A statement from US Central Command said the MQ-9 or Reaper drone was destroyed over Yemen, likely by a Houthi surface-to-air missile, on June 6. “The altitude of the engagement indicated an improvement over previous Houthi capability, which we assess was enabled by Iranian assistance,” the command said.

The US believe the missile used was a SA-6, a Soviet era low-to-medium-altitude surface-to-air missile system in use since the 1960s.

Shortly afterwards on June 13, a modified Iranian SA-7 surface-to-air missile attempted to shoot down a second US Reaper drone over the Gulf of Oman, Centcom said. An SA-7 is a shoulder-fired, low-altitude missile system with infrared homing guidance.

"Subsequent analysis indicates that this was a likely attempt to shoot down or otherwise disrupt the MQ-9 surveillance of the IRGC attack on the M/T [motor tanker] Kokuka Courageous."

The Kokuka Courageous, a Japanese tanker, was struck by an explosion in the Gulf on Thursday.

US Secretary of State Mike Pompeo has accused Iran's Islamic Revolutionary Guard Corps of carrying out the attack.

According to Centcom, the drone was flying over the Gulf to observe the Norwegian-owned Front Altair tanker, which was earlier attacked and was on fire.

The attempt to shoot down the US drone over the Gulf of Oman failed. “Its closest point of approach to the MQ-9 was approximately one kilometre,” Centcom said.

The US has released footage that it said showed members of the IRGC removing an unexploded limpet mine from the hull of the Japanese tanker.

Iran has previously threatened to block the Strait of Hormuz in protest against US policies, in a move that would severely disrupt the movement of oil supplies around the world.

The attacks sent crude prices soaring and the UAE and Saudi Arabia called on the international community to secure access to oil supplies.

Mr Pompeo, who led the CIA before becoming secretary of state, promised to provide further evidence of Iran's role in the attacks.
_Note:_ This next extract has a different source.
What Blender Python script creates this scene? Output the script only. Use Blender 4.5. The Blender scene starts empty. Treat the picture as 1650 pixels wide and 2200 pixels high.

"The intelligence community has lots of data, lots of evidence," he said. "The world will come to see much of it."

Last week's attacks followed attacks on four tankers – two Saudi, one Norwegian and one Emirati – off the coast of Fujairah, in the UAE, on May 12.

An investigation by the three countries blamed those attacks on a state actor. The US has held Iran responsible for both sets of attacks.